*MATERIAL PROVIDED*

※ ※ ※

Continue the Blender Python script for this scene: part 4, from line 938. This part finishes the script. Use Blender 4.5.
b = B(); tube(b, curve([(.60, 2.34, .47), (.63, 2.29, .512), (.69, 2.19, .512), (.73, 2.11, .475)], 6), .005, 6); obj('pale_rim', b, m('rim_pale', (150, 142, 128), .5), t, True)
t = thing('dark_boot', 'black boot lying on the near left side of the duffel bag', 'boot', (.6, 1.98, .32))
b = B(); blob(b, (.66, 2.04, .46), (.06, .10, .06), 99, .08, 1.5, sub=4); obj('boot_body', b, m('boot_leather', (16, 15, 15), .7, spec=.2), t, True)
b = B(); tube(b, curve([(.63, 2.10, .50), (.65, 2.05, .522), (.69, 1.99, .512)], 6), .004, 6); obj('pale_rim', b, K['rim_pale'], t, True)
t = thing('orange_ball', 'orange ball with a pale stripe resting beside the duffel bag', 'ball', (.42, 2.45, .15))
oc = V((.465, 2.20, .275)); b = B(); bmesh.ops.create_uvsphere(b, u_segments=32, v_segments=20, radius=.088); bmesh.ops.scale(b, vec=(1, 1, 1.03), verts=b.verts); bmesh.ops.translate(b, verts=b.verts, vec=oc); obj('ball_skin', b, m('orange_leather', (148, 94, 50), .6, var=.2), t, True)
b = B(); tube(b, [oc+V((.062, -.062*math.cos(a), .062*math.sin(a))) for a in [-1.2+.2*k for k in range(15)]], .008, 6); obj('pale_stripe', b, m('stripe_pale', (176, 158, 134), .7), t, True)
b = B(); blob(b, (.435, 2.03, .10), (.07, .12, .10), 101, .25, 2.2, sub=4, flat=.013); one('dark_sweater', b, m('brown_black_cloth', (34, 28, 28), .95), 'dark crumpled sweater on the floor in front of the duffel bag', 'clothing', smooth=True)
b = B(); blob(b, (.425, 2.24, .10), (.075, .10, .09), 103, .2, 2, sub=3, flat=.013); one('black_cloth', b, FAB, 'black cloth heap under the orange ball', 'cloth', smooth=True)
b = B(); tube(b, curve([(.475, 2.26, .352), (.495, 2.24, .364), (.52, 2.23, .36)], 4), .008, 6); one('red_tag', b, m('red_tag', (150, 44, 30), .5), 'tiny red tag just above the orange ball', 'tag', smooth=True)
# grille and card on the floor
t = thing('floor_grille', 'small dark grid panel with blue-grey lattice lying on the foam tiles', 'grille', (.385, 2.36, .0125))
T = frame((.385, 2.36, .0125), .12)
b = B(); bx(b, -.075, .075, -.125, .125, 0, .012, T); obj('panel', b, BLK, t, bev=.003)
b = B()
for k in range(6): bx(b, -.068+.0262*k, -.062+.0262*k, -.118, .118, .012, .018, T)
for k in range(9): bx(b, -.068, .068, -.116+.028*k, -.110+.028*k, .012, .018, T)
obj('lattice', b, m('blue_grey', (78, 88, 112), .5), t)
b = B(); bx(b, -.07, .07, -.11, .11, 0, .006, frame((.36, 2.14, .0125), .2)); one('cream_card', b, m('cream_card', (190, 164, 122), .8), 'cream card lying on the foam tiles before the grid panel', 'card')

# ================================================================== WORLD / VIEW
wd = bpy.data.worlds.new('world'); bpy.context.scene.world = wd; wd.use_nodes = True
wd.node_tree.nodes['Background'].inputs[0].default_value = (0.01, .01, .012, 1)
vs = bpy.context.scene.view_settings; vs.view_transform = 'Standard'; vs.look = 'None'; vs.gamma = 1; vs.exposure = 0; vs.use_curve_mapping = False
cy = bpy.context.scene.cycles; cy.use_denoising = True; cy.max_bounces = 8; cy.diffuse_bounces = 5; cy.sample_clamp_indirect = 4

※ ※ ※

*STATED EXERCISE*
Write out the material exactly as given.

*SOLVED EXERCISE*
Continue the Blender Python script for this scene: part 4, from line 938. This part finishes the script. Use Blender 4.5.
b = B(); tube(b, curve([(.60, 2.34, .47), (.63, 2.29, .512), (.69, 2.19, .512), (.73, 2.11, .475)], 6), .005, 6); obj('pale_rim', b, m('rim_pale', (150, 142, 128), .5), t, True)
t = thing('dark_boot', 'black boot lying on the near left side of the duffel bag', 'boot', (.6, 1.98, .32))
b = B(); blob(b, (.66, 2.04, .46), (.06, .10, .06), 99, .08, 1.5, sub=4); obj('boot_body', b, m('boot_leather', (16, 15, 15), .7, spec=.2), t, True)
b = B(); tube(b, curve([(.63, 2.10, .50), (.65, 2.05, .522), (.69, 1.99, .512)], 6), .004, 6); obj('pale_rim', b, K['rim_pale'], t, True)
t = thing('orange_ball', 'orange ball with a pale stripe resting beside the duffel bag', 'ball', (.42, 2.45, .15))
oc = V((.465, 2.20, .275)); b = B(); bmesh.ops.create_uvsphere(b, u_segments=32, v_segments=20, radius=.088); bmesh.ops.scale(b, vec=(1, 1, 1.03), verts=b.verts); bmesh.ops.translate(b, verts=b.verts, vec=oc); obj('ball_skin', b, m('orange_leather', (148, 94, 50), .6, var=.2), t, True)
b = B(); tube(b, [oc+V((.062, -.062*math.cos(a), .062*math.sin(a))) for a in [-1.2+.2*k for k in range(15)]], .008, 6); obj('pale_stripe', b, m('stripe_pale', (176, 158, 134), .7), t, True)
b = B(); blob(b, (.435, 2.03, .10), (.07, .12, .10), 101, .25, 2.2, sub=4, flat=.013); one('dark_sweater', b, m('brown_black_cloth', (34, 28, 28), .95), 'dark crumpled sweater on the floor in front of the duffel bag', 'clothing', smooth=True)
b = B(); blob(b, (.425, 2.24, .10), (.075, .10, .09), 103, .2, 2, sub=3, flat=.013); one('black_cloth', b, FAB, 'black cloth heap under the orange ball', 'cloth', smooth=True)
b = B(); tube(b, curve([(.475, 2.26, .352), (.495, 2.24, .364), (.52, 2.23, .36)], 4), .008, 6); one('red_tag', b, m('red_tag', (150, 44, 30), .5), 'tiny red tag just above the orange ball', 'tag', smooth=True)
# grille and card on the floor
t = thing('floor_grille', 'small dark grid panel with blue-grey lattice lying on the foam tiles', 'grille', (.385, 2.36, .0125))
T = frame((.385, 2.36, .0125), .12)
b = B(); bx(b, -.075, .075, -.125, .125, 0, .012, T); obj('panel', b, BLK, t, bev=.003)
b = B()
for k in range(6): bx(b, -.068+.0262*k, -.062+.0262*k, -.118, .118, .012, .018, T)
for k in range(9): bx(b, -.068, .068, -.116+.028*k, -.110+.028*k, .012, .018, T)
obj('lattice', b, m('blue_grey', (78, 88, 112), .5), t)
b = B(); bx(b, -.07, .07, -.11, .11, 0, .006, frame((.36, 2.14, .0125), .2)); one('cream_card', b, m('cream_card', (190, 164, 122), .8), 'cream card lying on the foam tiles before the grid panel', 'card')

# ================================================================== WORLD / VIEW
wd = bpy.data.worlds.new('world'); bpy.context.scene.world = wd; wd.use_nodes = True
wd.node_tree.nodes['Background'].inputs[0].default_value = (0.01, .01, .012, 1)
vs = bpy.context.scene.view_settings; vs.view_transform = 'Standard'; vs.look = 'None'; vs.gamma = 1; vs.exposure = 0; vs.use_curve_mapping = False
cy = bpy.context.scene.cycles; cy.use_denoising = True; cy.max_bounces = 8; cy.diffuse_bounces = 5; cy.sample_clamp_indirect = 4